FAS designs utilize all available organizational solutions and technical measures aimed at increasing reliability, e.g., redundancy, backups, etc. This article presents the results of operating process tests involving selected FASs and the determined intensity values for λ damage and μ recovery for selected elements and components of this system. The authors developed models of two FASs operated in critical infrastructure facilities. An operational and reliability analysis was conducted for selected system models, used later as a base to distinguish various operational states. Developed operating process models and the determined real values of λ and μ intensities enabled operational safety process indices to be determined for these systems. The A availability coefficient for a simple system consisting of a FACU and two detectors amounted to 0.999098569. This means that an FAS operated throughout the year is fit for 8752.104 h (or 99.91% of the entire year).
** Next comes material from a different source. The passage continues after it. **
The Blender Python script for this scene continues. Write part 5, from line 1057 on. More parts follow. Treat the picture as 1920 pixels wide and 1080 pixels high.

Due to their complexity, the calculations for the second FAS, as in Figure 12, were conducted using the BlockSim simulation software by ReliaSoft. The FAS fitness probability R₀(t) at the initial operating process decreases over time [0, 2400 h]; however, its further waveform has a constant value R₀(t) = 0.9945. The authors of the article determined the values of individual Q_ZB (safety hazard) functions for individual B-type detection lines hooked-up to FACU. Calculating individual Q_ZB functions enables determination of the impact of B-type detection lines on the value of R₀(t) of the entire FAS, or system fitness in other words. Individual safety hazard functions for selected detection lines increase and stabilize after an operation time of 180 h.

This corresponds approximately to seven first days of the FAS operating process. This is a so-called “breaking-in process” or FAS “infancy”, where users should pay particular attention to the operation of such an electronic system. All coefficients of the so-called zonal (partial) availability associated with safety hazard functions within the further operating process stabilize at constant levels. Quite often, the differences between individual FAS safety hazard functions are high, e.g., Q_ZB1O(t) = 0.000155451, and Q_ZB2O(t) = 1.53·10⁻⁸. For an FAS operator, this means that some components of the operating process associated with unfitness are dominant, while others, occurring within the initial operating process, are negligible. With the knowledge of such operating data, an FAS user knows which detection lines and elements within such a bus should be given special attention in terms of the operating process at its initial stage.